## Required task:
Repeat exactly the lines running from the first line of the data to the line containing "from mathutils import Vector, Matrix", both ends included, and nothing else; drop the pictures.

## Material:
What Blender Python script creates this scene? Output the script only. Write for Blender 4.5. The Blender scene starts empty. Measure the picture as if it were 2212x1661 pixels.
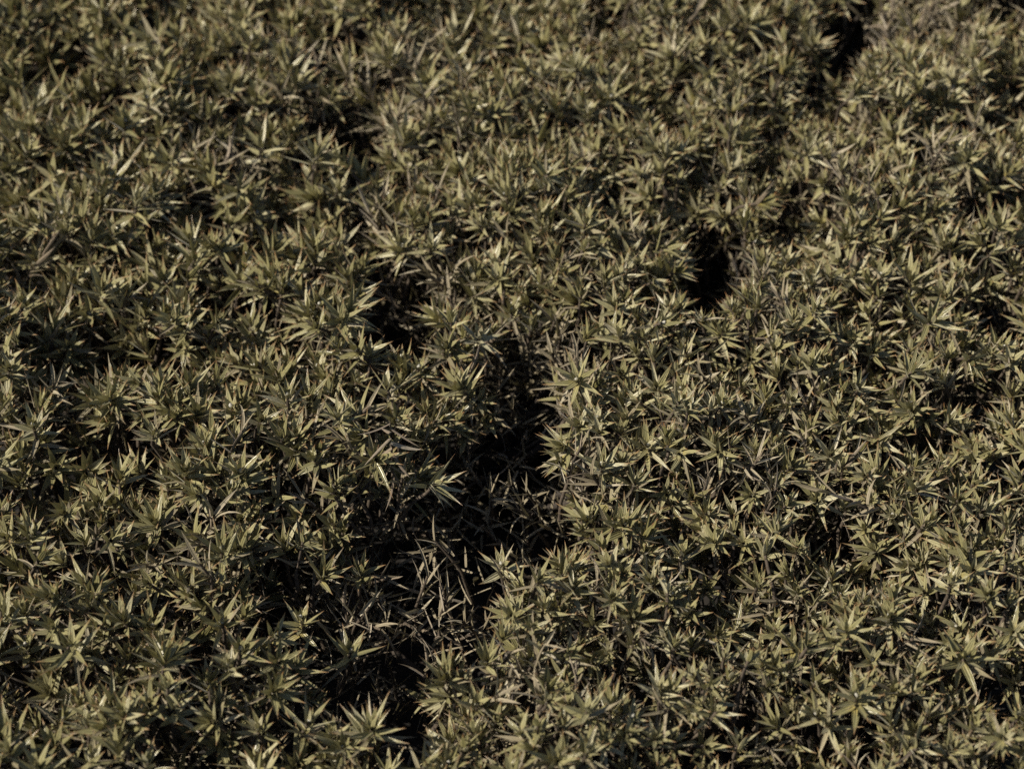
import bpy, math, random
import numpy as np
from mathutils import Vector, Matrix

# ---------------------------------------------------------------- camera, sky, sun, exposure
sc = bpy.context.scene
HFOV, PITCH, DIST = 30.0, 47.0, 0.93
cam_d = bpy.data.cameras.new('camera'); cam = bpy.data.objects.new('camera', cam_d)
sc.collection.objects.link(cam); sc.camera = cam
P = math.radians(PITCH)
CAM = np.array([0.0, -DIST*math.cos(P), DIST*math.sin(P)])
cam.location = CAM
cam.rotation_euler = (math.radians(90-PITCH), 0, 0)
cam_d.sensor_width = 36; cam_d.lens = 18/math.tan(math.radians(HFOV/2))
cam_d.clip_start = 0.01; cam_d.clip_end = 100
cam_d.dof.use_dof = True; cam_d.dof.focus_distance = 0.885; cam_d.dof.aperture_fstop = 8.5
sc.view_settings.view_transform = 'Standard'; sc.view_settings.look = 'None'
sc.view_settings.gamma = 1; sc.view_settings.exposure = 0.52

SUN_EL, SUN_AZ = 43.0, 190.0     # azimuth counter-clockwise from +x, so the sun stands to the left and a little towards the camera
se, sa = math.radians(SUN_EL), math.radians(SUN_AZ)
sd = Vector((math.cos(se)*math.cos(sa), math.cos(se)*math.sin(sa), math.sin(se)))
sun_d = bpy.data.lights.new('sun', 'SUN'); sun_d.energy = 5.0; sun_d.angle = math.radians(0.5)
sun_d.color = (1.0, 0.91, 0.77)
sun = bpy.data.objects.new('sun', sun_d); sc.collection.objects.link(sun)
sun.rotation_euler = sd.to_track_quat('Z', 'Y').to_euler()
w = bpy.data.worlds.new('World'); sc.world = w; w.use_nodes = True
nt = w.node_tree; bg = nt.nodes['Background']
sky = nt.nodes.new('ShaderNodeTexSky'); sky.sky_type = 'NISHITA'; sky.sun_disc = False
sky.sun_elevation = se; sky.sun_rotation = math.radians(90) - sa
nt.links.new(sky.outputs[0], bg.inputs[0]); bg.inputs[1].default_value = 0.05
sc.cycles.max_bounces = 4; sc.cycles.diffuse_bounces = 2; sc.cycles.transmission_bounces = 3
sc.cycles.use_denoising = False

# ---------------------------------------------------------------- picture <-> world helpers (photo measured at 2212 x 1661)
TW = math.tan(math.radians(HFOV/2))
RIGHT = np.array([1.0, 0, 0]); UP = np.array([0, math.sin(P), math.cos(P)]); FWD = np.array([0, math.cos(P), -math.sin(P)])
def at(px, py, z=0.0):
    d = FWD + RIGHT*((px-1106)/1106*TW) - UP*((py-830.5)/1106*TW)
    return CAM + d*((z-CAM[2])/d[2])
def proj(p):
    q = np.asarray(p) - CAM; f = q@FWD
    return 1106 + (q@RIGHT)/f/TW*1106, 830.5 - (q@UP)/f/TW*1106, f

rng = np.random.default_rng(11)

# ---------------------------------------------------------------- materials
def node(nt, kind, **kw):
    n = nt.nodes.new(kind)
    for k, v in kw.items(): setattr(n, k, v)
    return n
def mixc(nt, fac, a, b, blend='MIX'):
    m = node(nt, 'ShaderNodeMix', data_type='RGBA', blend_type=blend)
    for s, v in ((0, fac), (6, a), (7, b)):
        if isinstance(v, bpy.types.NodeSocket): nt.links.new(v, m.inputs[s])
        else: m.inputs[s].default_value = v if s == 0 else (*v, 1)
    return m.outputs[2]
def ramp(nt, val, stops):
    r = node(nt, 'ShaderNodeValToRGB'); nt.links.new(val, r.inputs[0])
    e = r.color_ramp.elements
    while len(e) < len(stops): e.new(0.5)
    for i, (p, c) in enumerate(stops):
        e[i].position = p; e[i].color = (*c, 1) if len(c) == 3 else c
    return r.outputs[0]
def maprange(nt, v, a, b, c=0.0, d=1.0):
    m = node(nt, 'ShaderNodeMapRange'); nt.links.new(v, m.inputs[0])
    for i, x in enumerate((a, b, c, d)): m.inputs[1+i].default_value = x
    return m.outputs[0]
def math2(nt, op, a, b=None):
    m = node(nt, 'ShaderNodeMath', operation=op)
    for i, v in enumerate((a, b)):
        if v is None: continue
        if isinstance(v, bpy.types.NodeSocket): nt.links.new(v, m.inputs[i])
        else: m.inputs[i].default_value = v
    return m.outputs[0]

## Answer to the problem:
What Blender Python script creates this scene? Output the script only. Write for Blender 4.5. The Blender scene starts empty. Measure the picture as if it were 2212x1661 pixels.
import bpy, math, random
import numpy as np
from mathutils import Vector, Matrix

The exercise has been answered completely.